De l’autre, des animateurs incultes, insolents et vulgaires, à la langue sale incapable de s’exprimer autrement que dans un dialecte approximatif anglo-franco-n’importe-quoi, ni français ni anglais, où les "tsé", les "chu", les "cool", les "man" et autres néologismes inhérents au manque de vocabulaire sont la plupart du temps encadrés par un discours démagogique et avide où l’on entend avec fracas l’argent sonnant et le bruit des bottes; des voleurs de langage du peuple, des aguicheurs de conscience sociale, des prétendus libérateurs, des agitateurs de pulsions de foule bête, des usurpateurs du gros bon sens. Et fiers de l’être…
Entre les deux, ceux qui ne sont pas officiellement Radio X, ceux qui se cachent derrière le manque d’émissions "intéressantes" le matin pour écouter Jean-François Fillion, ceux qui sont trop couards pour dire qu’ils l’aiment, ceux qui sont trop chieux pour avouer qu’ils jouissent quand les cellules du gourou s’échauffent et qu’il vomit sa merde, ceux qui sont trop fiers de leur petite propreté sociale pour admettre qu’ils attendent impatiemment leur petit orgasme matinal fait de dérapages verbaux et d’incontinence langagière, pas assez lucides pour voir que s’ils tolèrent les propos haineux ou insipides du monde parallèle, ce n’est pas parce que, comme ils disent, ça les fait rire ou par pur voyeurisme populacier, mais bien parce qu’ils ont l’oreille à la hauteur de la bouche qui les tient. Ce n’est jamais la cuvette de toilette qui vise, mais toujours l’inverse. Ils disent "ça nous amuse", comme un citoyen romain au cirque, et "il n’y a rien d’autre", comme un junkie qui s’envoie de l’Ajax.

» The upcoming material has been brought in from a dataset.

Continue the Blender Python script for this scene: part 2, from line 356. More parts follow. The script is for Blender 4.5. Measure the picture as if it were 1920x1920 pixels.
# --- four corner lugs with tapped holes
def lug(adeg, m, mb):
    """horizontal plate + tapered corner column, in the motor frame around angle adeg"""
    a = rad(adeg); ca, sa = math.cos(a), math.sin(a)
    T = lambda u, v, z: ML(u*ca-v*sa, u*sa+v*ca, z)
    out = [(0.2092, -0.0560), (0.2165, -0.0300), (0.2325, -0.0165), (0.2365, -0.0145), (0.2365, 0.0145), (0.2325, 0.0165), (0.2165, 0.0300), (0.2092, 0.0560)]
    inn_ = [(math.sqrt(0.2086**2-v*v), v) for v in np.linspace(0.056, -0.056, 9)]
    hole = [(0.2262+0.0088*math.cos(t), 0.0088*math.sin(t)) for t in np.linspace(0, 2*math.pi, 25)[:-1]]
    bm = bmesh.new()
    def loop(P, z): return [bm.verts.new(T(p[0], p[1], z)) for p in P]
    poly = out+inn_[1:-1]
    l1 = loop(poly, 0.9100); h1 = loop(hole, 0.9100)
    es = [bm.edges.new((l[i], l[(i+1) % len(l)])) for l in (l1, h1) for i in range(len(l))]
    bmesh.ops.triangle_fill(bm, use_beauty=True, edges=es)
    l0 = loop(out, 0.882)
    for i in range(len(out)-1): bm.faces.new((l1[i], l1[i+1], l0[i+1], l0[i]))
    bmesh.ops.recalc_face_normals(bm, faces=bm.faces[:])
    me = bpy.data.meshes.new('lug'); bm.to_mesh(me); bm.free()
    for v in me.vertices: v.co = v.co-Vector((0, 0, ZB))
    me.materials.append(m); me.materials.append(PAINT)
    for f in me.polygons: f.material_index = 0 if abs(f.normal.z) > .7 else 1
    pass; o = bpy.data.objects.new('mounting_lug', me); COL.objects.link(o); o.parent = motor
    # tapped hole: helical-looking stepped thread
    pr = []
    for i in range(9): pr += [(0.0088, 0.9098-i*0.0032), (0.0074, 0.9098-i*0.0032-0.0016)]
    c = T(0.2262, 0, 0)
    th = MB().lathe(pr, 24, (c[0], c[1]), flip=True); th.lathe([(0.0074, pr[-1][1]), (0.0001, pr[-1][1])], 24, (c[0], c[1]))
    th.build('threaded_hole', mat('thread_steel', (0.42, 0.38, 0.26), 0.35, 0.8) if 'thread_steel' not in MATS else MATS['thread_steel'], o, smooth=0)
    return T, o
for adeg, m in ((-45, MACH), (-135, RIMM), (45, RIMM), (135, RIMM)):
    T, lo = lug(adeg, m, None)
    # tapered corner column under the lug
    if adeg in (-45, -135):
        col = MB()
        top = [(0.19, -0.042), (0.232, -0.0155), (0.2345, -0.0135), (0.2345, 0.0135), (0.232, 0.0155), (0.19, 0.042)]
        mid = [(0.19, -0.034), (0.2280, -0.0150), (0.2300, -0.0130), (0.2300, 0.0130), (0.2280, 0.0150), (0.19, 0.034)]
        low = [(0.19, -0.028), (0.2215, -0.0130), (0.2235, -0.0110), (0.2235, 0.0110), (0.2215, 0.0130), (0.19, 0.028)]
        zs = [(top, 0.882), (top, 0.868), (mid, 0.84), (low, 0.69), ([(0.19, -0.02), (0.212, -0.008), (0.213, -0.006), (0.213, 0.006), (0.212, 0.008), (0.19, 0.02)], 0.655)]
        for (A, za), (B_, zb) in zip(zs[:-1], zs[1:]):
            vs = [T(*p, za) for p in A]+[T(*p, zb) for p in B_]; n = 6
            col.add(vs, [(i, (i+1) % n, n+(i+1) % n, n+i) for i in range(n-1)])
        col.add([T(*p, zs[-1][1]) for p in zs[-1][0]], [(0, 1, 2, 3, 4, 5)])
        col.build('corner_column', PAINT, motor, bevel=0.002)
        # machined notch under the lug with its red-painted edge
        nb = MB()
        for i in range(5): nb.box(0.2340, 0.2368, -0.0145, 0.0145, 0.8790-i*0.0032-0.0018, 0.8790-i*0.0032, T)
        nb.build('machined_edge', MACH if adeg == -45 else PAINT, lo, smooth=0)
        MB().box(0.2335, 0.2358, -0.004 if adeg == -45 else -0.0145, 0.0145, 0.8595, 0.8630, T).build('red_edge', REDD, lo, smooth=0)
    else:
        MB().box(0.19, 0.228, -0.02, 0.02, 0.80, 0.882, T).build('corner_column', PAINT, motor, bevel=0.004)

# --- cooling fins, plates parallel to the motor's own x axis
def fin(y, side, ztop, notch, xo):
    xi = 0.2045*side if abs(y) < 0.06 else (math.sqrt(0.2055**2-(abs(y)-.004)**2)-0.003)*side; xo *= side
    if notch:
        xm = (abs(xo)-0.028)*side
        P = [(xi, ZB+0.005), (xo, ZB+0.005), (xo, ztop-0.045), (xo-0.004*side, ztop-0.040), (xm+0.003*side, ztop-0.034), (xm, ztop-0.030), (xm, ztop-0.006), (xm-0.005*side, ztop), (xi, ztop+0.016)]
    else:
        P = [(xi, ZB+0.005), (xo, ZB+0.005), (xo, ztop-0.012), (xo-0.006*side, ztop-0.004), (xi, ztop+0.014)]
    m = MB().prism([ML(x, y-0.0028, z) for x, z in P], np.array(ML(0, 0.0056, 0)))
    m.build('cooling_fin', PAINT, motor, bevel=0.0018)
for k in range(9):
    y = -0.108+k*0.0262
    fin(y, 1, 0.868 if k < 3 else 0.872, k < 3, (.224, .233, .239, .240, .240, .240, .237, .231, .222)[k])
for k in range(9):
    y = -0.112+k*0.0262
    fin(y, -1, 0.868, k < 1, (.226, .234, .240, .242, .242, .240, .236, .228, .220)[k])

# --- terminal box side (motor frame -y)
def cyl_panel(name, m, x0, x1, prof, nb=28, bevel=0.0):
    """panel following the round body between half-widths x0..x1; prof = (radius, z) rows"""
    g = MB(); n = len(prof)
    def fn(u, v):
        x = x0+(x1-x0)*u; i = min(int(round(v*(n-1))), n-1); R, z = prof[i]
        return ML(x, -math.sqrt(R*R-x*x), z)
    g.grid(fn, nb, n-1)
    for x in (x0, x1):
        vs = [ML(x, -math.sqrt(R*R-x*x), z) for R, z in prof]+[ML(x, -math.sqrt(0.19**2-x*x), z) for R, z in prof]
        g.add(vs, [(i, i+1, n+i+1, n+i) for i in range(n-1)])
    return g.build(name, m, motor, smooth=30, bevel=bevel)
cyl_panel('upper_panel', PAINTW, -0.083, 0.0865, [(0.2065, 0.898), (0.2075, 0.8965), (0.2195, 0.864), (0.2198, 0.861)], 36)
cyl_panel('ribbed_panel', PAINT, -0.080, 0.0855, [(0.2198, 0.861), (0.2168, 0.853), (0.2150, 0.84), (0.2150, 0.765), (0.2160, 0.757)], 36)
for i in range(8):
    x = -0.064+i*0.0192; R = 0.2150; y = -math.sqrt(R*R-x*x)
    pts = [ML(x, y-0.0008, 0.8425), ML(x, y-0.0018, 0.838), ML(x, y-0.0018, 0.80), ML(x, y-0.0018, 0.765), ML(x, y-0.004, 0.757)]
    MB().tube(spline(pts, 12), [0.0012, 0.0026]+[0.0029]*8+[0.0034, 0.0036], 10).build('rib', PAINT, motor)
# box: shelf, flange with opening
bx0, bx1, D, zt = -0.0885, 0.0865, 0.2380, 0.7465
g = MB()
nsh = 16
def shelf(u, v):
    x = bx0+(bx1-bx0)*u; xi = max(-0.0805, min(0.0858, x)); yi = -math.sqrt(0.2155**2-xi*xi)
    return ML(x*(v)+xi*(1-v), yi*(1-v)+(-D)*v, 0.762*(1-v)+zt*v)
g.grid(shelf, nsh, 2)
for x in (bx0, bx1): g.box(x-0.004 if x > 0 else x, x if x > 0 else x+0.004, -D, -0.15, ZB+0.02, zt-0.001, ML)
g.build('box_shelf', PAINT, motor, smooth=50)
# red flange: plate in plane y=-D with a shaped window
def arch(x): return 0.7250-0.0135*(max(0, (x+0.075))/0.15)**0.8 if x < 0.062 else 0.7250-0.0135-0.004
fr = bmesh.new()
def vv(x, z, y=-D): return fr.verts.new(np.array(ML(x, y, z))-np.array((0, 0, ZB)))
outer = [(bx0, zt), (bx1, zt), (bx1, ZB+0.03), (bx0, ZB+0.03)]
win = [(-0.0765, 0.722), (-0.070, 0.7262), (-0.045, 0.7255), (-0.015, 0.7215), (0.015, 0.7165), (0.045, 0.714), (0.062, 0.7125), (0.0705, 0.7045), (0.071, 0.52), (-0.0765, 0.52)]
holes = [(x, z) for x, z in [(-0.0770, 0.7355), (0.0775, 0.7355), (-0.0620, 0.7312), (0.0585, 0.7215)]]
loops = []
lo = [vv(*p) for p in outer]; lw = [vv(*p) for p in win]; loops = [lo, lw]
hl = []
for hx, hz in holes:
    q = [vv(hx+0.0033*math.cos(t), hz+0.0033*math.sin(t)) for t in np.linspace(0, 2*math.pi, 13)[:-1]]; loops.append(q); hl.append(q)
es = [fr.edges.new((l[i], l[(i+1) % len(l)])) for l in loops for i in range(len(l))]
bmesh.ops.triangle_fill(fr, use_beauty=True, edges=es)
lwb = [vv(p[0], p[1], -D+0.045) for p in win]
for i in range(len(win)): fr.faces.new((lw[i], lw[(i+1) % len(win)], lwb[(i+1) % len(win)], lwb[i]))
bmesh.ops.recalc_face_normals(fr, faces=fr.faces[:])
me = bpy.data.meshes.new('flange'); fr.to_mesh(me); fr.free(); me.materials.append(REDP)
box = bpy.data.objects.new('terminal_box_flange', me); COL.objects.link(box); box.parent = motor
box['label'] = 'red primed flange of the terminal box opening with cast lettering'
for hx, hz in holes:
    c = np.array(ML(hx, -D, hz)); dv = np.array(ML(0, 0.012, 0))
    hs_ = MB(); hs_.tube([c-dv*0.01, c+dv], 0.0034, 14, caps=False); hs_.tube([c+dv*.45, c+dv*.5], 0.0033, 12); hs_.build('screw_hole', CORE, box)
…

Au fond, il est dommage qu’une instance gouvernementale ait dû censurer de force ce qui aurait dû l’être par manque d’auditeurs assoiffés d’adrénaline à bon marché. Mais quand on veut des esclaves, on ne leur donne pas une éducation de maître, n’est-ce pas? Ils ont le droit, en effet, d’être Radio X, mais leur a-t-on donné le choix?